Yesterday, the final day of campaigning, Rahul Gandhi, braving the blazing sun and risking his life, rolled through the narrow roads of the city atop an SUV, creating his own tri-colour wave for Congress candidate Ajay Rai. Rahul began his road show at Benia Bagh, the Muslim stronghold of the city and home of shehnai maestro Ustad Bismillah Khan. (Incidentally, the Election Commission had controversially turned down a request from Modi to hold a rally at Benia Bagh the previous day). Rahul ended his show symbolically at Lanka, named after the mythical place where Lord Ram slew Ravana for abducting Sita.

Finally before the clock struck five, bringing the curtains down on campaigning across the country, Akhilesh Singh Yadav, Chief Minister of Uttar Pradesh, showed who really was the strongman of the state, by doing his own form of Rath Yatra complete with a band (curiously called Punjab da Band) belting out a Hindified version of ‘We didn’t start the fire’ that had lyrics in praise of Mulayam and his scion and his supporters waving the green and red party flag. Akhilesh’s rally ended at the politically strategic Godowlia Chowk, the confluence of Hindu and Muslim populations apart from having one of the oldest churches situated near it.

For those of us who had the privilege to witness this dazzling display of colour, sound and light it was Indian democracy at its raucous best. Supporters of various parties drove in cars or rode motorcycles bearing flags and campaigned for their candidates peacefully. The road shows, despite the congested streets, were conducted with a spirit of tolerance and good humour. At the Congress show, a BJP supporter raced through the streets shouting slogans in favour of Modi, but the crowd just tittered and let him pass unharmed. It renewed ones faith in our great country and in the freedom we all truly enjoy.

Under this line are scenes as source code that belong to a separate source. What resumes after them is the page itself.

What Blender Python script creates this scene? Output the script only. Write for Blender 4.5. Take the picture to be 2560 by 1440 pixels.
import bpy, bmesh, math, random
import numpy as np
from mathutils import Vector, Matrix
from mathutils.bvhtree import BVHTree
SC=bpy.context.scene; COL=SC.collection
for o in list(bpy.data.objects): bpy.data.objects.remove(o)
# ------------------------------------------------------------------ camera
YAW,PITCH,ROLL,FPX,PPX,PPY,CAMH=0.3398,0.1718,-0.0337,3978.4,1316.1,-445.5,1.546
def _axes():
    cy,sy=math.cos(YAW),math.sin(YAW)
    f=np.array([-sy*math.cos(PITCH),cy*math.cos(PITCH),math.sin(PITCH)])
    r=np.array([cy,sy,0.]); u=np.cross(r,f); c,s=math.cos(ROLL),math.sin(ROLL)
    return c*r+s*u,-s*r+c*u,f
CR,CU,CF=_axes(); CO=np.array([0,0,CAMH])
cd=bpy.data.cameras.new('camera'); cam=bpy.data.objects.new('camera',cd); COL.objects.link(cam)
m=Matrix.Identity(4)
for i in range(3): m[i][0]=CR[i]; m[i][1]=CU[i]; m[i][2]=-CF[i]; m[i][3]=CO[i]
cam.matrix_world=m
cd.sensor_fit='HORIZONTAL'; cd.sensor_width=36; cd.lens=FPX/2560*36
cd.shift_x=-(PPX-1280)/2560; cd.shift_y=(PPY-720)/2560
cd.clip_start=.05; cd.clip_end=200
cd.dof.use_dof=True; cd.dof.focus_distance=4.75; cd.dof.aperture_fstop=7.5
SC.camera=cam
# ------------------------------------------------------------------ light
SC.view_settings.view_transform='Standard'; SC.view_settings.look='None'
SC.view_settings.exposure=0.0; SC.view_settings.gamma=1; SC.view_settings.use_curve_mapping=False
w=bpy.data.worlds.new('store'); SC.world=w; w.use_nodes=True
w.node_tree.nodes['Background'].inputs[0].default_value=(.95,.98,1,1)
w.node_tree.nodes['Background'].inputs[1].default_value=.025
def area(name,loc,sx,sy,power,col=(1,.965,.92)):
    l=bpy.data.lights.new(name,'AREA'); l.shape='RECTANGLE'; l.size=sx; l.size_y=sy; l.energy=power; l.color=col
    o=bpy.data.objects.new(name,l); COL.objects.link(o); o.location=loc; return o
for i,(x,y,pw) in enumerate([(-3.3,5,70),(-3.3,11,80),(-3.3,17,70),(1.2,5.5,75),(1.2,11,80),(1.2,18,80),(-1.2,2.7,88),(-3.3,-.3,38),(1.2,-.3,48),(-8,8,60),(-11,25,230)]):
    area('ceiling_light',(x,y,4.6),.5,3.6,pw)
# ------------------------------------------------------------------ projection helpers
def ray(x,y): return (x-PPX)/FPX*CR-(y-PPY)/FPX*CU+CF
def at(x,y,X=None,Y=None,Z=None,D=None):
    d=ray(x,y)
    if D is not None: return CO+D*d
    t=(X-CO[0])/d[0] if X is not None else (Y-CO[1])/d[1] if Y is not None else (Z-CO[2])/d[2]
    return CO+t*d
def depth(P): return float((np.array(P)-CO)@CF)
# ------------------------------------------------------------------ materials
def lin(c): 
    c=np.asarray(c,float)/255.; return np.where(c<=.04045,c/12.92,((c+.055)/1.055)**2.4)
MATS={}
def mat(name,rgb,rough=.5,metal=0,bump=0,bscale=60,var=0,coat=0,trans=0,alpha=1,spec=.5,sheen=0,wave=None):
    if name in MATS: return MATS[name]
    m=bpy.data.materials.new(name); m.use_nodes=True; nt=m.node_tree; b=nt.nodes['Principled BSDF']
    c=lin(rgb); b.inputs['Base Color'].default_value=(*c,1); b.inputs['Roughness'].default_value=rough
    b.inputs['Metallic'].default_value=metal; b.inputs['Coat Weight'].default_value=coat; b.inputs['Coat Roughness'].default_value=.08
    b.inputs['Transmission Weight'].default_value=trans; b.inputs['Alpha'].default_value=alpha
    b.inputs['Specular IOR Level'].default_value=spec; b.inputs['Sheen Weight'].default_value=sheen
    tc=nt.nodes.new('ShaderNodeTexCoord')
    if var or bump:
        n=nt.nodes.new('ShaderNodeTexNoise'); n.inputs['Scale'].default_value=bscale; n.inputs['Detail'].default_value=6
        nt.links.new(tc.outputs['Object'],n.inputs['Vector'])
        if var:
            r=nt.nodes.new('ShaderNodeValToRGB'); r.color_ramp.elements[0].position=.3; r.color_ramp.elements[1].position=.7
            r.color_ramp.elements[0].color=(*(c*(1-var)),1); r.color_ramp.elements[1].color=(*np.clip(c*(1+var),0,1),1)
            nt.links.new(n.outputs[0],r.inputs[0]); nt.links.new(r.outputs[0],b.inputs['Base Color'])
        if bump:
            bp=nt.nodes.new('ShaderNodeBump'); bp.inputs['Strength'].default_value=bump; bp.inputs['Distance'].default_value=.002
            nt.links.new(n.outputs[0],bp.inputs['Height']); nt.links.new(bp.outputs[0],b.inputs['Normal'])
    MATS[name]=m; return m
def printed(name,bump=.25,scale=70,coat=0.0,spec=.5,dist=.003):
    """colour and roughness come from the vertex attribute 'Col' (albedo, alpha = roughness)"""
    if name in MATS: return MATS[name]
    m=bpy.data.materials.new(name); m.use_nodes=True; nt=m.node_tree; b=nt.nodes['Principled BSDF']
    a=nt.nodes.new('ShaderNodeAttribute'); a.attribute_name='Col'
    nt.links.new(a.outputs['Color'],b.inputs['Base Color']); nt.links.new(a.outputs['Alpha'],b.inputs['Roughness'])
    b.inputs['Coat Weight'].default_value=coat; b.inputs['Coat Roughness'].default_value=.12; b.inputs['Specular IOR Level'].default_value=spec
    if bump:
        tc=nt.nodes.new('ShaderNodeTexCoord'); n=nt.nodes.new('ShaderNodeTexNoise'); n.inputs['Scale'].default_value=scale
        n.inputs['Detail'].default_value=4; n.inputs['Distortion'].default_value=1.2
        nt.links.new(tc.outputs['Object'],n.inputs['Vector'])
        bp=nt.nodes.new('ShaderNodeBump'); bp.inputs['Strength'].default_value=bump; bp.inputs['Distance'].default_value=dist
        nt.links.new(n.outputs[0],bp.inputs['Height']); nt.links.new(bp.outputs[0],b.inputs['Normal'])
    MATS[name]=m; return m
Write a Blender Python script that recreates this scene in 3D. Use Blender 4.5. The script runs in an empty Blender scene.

Yet the elections had a dark side, with political rhetoric sinking to an all-time low with even top leaders taking cheap-shots and indulging in mud-slinging. In the final month of the campaign, the gloves came off with key parties, especially the BJP, attempting to polarise the vote along communal lines, particularly in Uttar Pradesh. Varanasi was no different with Modi evoking Ganga Ma and blaming the EC for not allowing him to perform ‘aarti’ on the river bank. Kejriwal promptly performed the ritual with his wife the same day and twitted Modi for his act.

Yet while political megaphones competed with mandir bells and chants, in this temple city the dilemma faced by the electorate was no different than what every Indian voter was confronted with. On the streets of Varanasi, the debate was, as one of its residents put it, between “desh and pradesh”, or nation versus state.

Modi’s argument that national interest comes first in a Lok Sabha election and that he should be given a chance to deliver, had traction especially because he promised good governance and a strong government in contrast to a wilting UPA. The BJP also did resort to polarising votes (Arun Jaitley prefers to call it consolidating Hindu votes) in a bid to capture maximum seats in India’s politically most important state that has 80 seats.

In the past month or so, Rahul Gandhi seemed to have made up for lost ground by his constructive argument of the Congress providing an inclusive, caring government that empowers people in contrast to an exclusionist, divisive and dictatorial rule that he claimed Modi represented. In Varanasi, as in Punjab, Kejriwal drew support with his promise to clean up politics but many opined that he had not matured enough to handle the country’s issues.

With the final phase of voting getting over tomorrow, there is barely a week to wait for the outcome of the globe’s largest democratically held election. The nation and the world wait with baited breath.